Friday 14 August 2015

Adding handles



drawer front for scale

I love these handles from ELF.  I just bought four small, four medium and four large for the princely sum of £1.80; as you can deduce they cost pennies.  I wasn't sure what I wanted to use for the desk unit.

I chose the small ones, liked them so much I decided to add the medium ones to the TV unit which is what you see below.


3 plus one pieces of kit to fit a handle

To set in most drawer handles and knobs you need -


Ruler - seems to be the invisible variety - steel is best for everything.
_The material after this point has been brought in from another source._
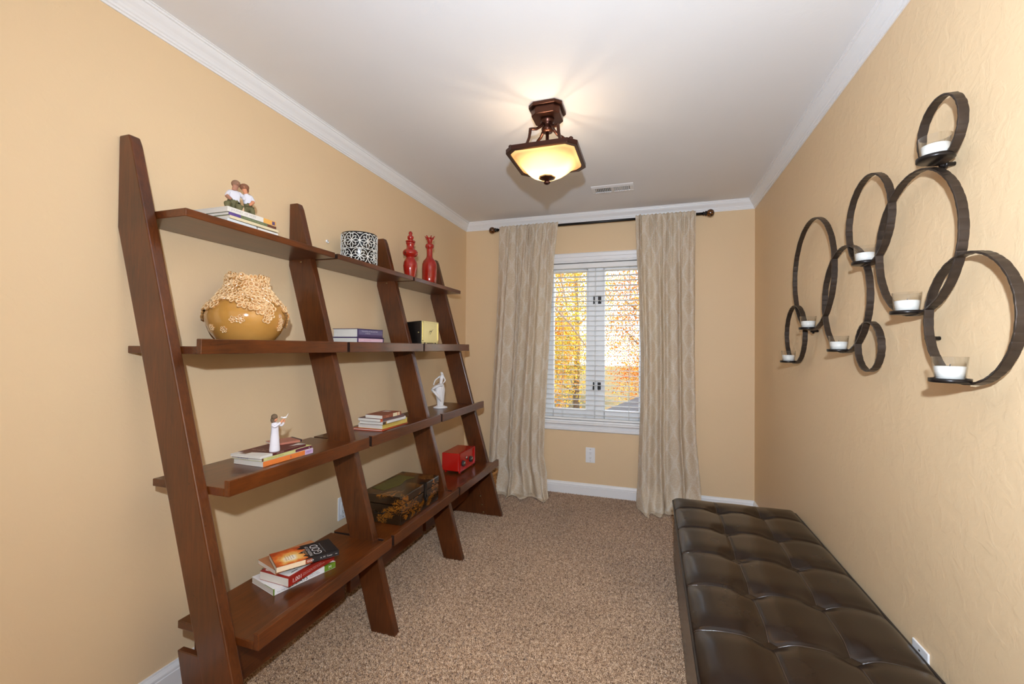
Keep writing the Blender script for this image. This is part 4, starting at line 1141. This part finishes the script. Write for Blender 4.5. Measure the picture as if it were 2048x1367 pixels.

Bodger - I also add in to the mix a broken stylus - the thing crafters use to shape paper; it has a ball on it. The ball broke off and left me with a really useful pointy bodger.  (bradawl?).  use large needle, small drill anything to make a starting hole for your drill so you start in just the right place.

Pencil - cheap propelling pencil is the way to go for all measuring as it has a really fine point.

Drill - any drill - I do like this little hand one for small jobs.  I have shoved the drill bit all the way in to where I want to drill up to.  Are you supposed to do that?  No idea - works for me.

Template - The plus one piece of kit is the paper template lying on top of the bottom drawer.  I make a template of the drawer front, fold it in half, mark where the handle needs to be, relative to the sides.  I then place the paper carefully on the drawer making sure the bottom edges are smack on, then mark on the wood where I need to drill.  Remove the paper and (in this case) make two holes.

make them match

Elizabeth clearly worked out a certain length to the bars that go in relative to the thickness of the wood.  Basically if you drill right through, put the drawer flat on a table and push in the handles right through to the table they look just right.  If you want something different and want to be sure they all stick out the same amount you need to find something of the right thickness and put underneath as you press the handles in place.  I was happy with Elizabeth's 1/8th gap for the little folk to get their fingers in.